Italy is in a world of hurt, no doubt. Despite all the talk of austerity and eliminating the budget deficit by 2013, recently released central bank figures from Banca d’Italia showed that the 2011 state budget balance actually deteriorated by 11.49%.
Moreover, the first numbers released so far for this year show a whopping 197% increase in central government borrowing requirements from January 2011 to January 2012.Hardly the right direction.
Throughout it all, Italy’s public debt has been steadily rising and is now closing in on 2 trillion euros, much larger than the country’s economy. Meanwhile GDP actually shrank in the 4th quarter of last year by an annualized rate of 2.6%.
In typical form, the government is sticking it to the people. Buying Italian bonds has become an issue of patriotism with strong calls and intense public pressure for citizens to plunk down their hard earned savings and bail out the government. They even have footballers and celebrities endorsing government bonds.
On the flip side of this coin are the Big Brother financial tactics– shaking down every last citizen based on a computer algorithm’s judgment of their spending habits. Given that one of the categories that the tax authorities are looking at is investment spending, buying Italian bonds may very well, in fact, get people flagged by Skynet.

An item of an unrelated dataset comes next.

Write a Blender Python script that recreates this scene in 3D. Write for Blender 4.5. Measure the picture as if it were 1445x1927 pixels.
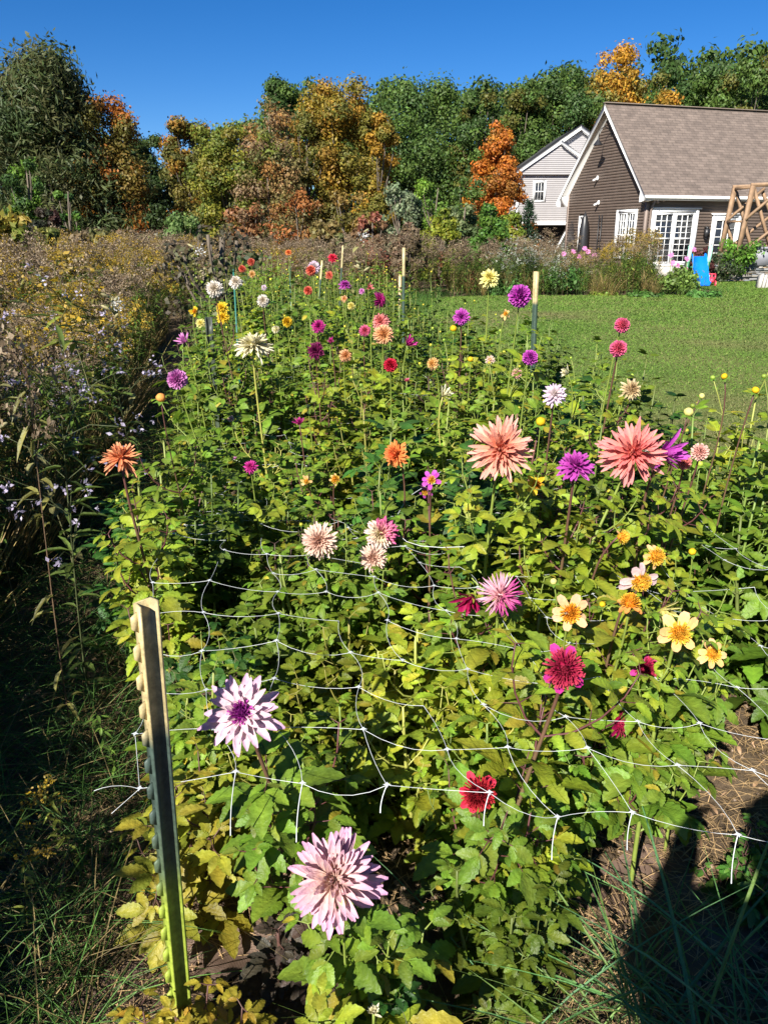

If you step back and look at the big picture, this system is truly mind boggling. For years, politicians have been running wild, showering themselves with power and privilege at taxpayer expense.
When the magical fairy dust ran out and it became time to pay the toll, they’ve made it a patriotic issue for society to bail out their malfeasance, and are now proceeding to milk the people dry through Draconian tax policies and collection schemes.
Serf. Slave. Milk cow. Pick your metaphor. Their privilege, our expense. It’s an absolutely absurd system that’s ripe for change.